In another significant step toward coordination, the Iraqi Army and Peshmerga are even establishing two joint brigades that will work together to “close that gap” and “fill the security vacuum.”

While this won’t ultimately resolve the status of the disputed territories, which under the Iraqi Constitution was supposed to be conclusively determined by a referendum among the locals that would ask them whether they want to be part of Iraq or Iraqi Kurdistan by the end of 2007, it is still progress.

From war to a ‘golden age’ in relations

On the diplomatic front, this cooperation shows how much relations between the central government in Baghdad and the Kurdistan Regional Government (KRG) in Iraqi Kurdistan’s capital Erbil have improved in recent months, especially under the government of the incumbent Iraqi Prime Minister Mustafa al-Kadhimi. Kadhimi has even gone so far as to describe relations as presently enjoying “a golden age,” despite the many unresolved outstanding issues between the two. Such a statement is a far cry from the disastrous two-week war the two fought in late 2017.

It is also a far cry from the general distrust and tensions that have existed between Baghdad and Erbil over the past decade. Not long after the US withdrew the last of its troops from the country in December 2011, tensions between KRG President Masoud Barzani and Iraqi Prime Minister Nouri al-Maliki increased. Maliki sent the Iraqi Army into the disputed territories and threatened to march it into Kurdistan itself. Tense standoffs ensued.

When ISIS swept across northern Iraq in June 2014, seizing Mosul as the Iraqi Army melted away, the Peshmerga took complete control over Kirkuk and much of the disputed territories. The Kurds held the northern front against ISIS for three years. Initial relations between Maliki’s successor, Haider al-Abadi, and Barzani were good. The Peshmerga and the Iraqi Army briefly coordinated their advances on Mosul as the battle for the strategically-important city in October 2016, a move that Barzani hailed as “historical.” The Peshmerga did not enter the city but did secure numerous surrounding villages and key routes into it.

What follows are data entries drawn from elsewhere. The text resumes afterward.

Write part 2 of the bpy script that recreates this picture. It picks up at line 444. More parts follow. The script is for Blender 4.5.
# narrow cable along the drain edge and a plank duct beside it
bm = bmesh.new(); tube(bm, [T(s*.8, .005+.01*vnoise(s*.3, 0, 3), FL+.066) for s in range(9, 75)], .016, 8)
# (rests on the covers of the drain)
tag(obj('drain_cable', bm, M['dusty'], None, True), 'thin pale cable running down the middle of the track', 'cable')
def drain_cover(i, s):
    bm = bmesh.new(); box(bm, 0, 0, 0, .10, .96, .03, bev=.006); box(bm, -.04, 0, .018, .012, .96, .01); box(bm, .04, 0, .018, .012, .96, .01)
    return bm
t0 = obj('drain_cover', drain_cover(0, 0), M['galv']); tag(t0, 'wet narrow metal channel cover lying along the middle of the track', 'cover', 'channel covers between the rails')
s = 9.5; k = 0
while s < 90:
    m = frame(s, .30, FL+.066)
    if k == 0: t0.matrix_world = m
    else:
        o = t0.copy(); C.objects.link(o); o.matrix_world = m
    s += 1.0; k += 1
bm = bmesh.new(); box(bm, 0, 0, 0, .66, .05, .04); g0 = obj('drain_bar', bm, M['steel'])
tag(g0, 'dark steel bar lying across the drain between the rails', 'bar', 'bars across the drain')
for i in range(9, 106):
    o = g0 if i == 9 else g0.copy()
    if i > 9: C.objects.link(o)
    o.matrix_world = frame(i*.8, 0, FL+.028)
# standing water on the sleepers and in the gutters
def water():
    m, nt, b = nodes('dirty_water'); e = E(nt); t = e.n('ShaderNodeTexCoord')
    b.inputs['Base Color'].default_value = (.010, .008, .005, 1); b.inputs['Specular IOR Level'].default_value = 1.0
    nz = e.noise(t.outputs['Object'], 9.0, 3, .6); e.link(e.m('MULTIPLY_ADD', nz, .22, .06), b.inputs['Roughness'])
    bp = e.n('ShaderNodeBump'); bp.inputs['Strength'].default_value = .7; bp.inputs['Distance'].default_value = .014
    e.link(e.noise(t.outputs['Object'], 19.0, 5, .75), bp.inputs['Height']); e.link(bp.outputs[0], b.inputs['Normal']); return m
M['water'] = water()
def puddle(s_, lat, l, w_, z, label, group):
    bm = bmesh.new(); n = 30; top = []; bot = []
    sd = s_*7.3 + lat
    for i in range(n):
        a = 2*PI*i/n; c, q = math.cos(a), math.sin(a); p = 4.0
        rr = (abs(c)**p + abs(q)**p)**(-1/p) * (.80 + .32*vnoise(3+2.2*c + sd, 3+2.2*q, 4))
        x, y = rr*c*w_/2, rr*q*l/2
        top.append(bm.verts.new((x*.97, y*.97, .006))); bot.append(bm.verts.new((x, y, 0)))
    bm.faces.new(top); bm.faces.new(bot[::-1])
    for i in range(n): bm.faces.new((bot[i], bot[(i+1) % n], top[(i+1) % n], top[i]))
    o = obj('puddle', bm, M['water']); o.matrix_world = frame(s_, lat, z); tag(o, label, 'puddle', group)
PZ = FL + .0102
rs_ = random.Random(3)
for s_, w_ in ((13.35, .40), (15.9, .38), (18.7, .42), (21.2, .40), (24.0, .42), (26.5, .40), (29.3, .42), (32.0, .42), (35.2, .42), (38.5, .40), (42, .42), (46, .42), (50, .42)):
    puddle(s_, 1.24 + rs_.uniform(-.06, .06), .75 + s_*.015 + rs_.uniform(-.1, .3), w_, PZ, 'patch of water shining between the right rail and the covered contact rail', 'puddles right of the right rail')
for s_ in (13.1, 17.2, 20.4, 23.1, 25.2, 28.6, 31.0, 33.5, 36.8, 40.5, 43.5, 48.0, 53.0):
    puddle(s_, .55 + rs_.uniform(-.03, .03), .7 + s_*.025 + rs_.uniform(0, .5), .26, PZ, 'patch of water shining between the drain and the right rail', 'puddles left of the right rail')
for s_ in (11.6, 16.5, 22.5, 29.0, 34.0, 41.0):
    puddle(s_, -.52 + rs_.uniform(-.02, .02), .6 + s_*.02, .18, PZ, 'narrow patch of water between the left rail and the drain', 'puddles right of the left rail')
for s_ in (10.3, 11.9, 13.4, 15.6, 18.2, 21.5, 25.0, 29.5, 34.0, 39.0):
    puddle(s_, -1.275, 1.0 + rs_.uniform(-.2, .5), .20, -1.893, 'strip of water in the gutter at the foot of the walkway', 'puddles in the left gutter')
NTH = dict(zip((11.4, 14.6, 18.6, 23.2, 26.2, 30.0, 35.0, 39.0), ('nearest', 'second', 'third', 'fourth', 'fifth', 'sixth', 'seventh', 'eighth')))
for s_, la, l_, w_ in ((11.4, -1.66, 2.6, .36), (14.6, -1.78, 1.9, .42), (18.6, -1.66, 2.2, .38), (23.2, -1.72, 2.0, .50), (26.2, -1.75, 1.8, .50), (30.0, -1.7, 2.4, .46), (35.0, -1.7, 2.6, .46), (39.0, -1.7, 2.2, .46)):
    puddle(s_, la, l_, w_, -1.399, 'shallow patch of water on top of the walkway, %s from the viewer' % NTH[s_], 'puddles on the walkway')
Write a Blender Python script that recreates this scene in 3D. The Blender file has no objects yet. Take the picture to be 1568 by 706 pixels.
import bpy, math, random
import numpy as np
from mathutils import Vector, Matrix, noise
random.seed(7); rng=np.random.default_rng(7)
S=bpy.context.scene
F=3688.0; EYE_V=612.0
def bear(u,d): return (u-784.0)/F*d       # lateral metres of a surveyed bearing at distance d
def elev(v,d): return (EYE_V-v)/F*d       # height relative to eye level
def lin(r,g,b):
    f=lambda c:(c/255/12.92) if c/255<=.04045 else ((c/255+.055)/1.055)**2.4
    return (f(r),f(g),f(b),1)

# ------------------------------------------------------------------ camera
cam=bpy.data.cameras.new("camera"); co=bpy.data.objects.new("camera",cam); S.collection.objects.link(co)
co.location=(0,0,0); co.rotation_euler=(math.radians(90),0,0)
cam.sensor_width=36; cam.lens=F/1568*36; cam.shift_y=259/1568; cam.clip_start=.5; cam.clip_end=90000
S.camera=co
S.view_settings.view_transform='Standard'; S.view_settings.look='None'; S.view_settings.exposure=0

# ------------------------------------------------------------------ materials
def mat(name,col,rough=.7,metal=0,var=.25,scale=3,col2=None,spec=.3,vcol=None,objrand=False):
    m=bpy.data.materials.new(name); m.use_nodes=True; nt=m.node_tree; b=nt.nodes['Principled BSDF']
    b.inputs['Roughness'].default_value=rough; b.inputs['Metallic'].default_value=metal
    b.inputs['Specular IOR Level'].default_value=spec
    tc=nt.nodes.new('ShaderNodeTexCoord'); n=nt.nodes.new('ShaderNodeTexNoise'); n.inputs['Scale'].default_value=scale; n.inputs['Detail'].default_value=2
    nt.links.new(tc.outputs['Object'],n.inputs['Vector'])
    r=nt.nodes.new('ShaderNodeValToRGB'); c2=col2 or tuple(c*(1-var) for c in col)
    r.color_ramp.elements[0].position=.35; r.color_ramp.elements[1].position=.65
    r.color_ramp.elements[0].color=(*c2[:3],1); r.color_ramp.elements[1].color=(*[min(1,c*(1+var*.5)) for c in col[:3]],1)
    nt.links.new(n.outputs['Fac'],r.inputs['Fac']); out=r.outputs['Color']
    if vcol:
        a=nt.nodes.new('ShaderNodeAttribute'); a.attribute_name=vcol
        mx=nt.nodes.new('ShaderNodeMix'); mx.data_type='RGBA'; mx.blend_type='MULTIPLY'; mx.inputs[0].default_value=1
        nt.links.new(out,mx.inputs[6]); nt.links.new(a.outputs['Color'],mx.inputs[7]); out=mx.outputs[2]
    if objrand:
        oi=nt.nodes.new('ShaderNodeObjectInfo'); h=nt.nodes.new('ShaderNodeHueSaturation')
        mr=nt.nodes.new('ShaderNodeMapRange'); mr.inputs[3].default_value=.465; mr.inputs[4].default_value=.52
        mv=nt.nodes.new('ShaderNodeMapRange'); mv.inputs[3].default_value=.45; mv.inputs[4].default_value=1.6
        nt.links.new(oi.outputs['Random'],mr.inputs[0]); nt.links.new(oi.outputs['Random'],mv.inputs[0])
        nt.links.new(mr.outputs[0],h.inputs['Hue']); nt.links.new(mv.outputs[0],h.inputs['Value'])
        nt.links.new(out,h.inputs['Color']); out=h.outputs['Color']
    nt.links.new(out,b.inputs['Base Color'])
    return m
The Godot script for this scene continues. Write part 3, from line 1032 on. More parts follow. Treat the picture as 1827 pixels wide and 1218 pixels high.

Less than a year later, Barzani pushed ahead with his referendum on independence that he had been advocating since the fall of Mosul in June 2014 but postponed until after the Iraqis forced ISIS out of Mosul. Despite Baghdad’s objections, Barzani finally went ahead with the long-promised referendum on September 25, 2017. Abadi responded bitterly and furiously by shutting the autonomous region’s airspace to civil aviation and demanding the complete dismantlement of its constitutional autonomy. In October 2017, Iraqi forces captured Kirkuk and most of the other disputed regions in mere days from the retreating Peshmerga. Skirmishes erupted along the Kurdistan Region’s borders between the Peshmerga and state-sanctioned Iraqi militias that left scores dead on each side, marking the lowest point in Iraqi-Kurdish relations since the tyrannical rule of Saddam Hussein.

Cautious optimism

Things have steadily improved since that dark month. Baghdad lifted the flight ban on Kurdistan a few months later and Abadi lost power in the May 2018 Iraqi elections. Today we have a prime minister in Baghdad who, while albeit very weak, advocates improved and productive Baghdad-Erbil relations. And there are these tangible in the direction of constructive counter-terror cooperation in the disputed territories.

All of these developments are positive and should be welcomed. For once, one may have some reasons to be cautiously optimistic about the future of this troubled region.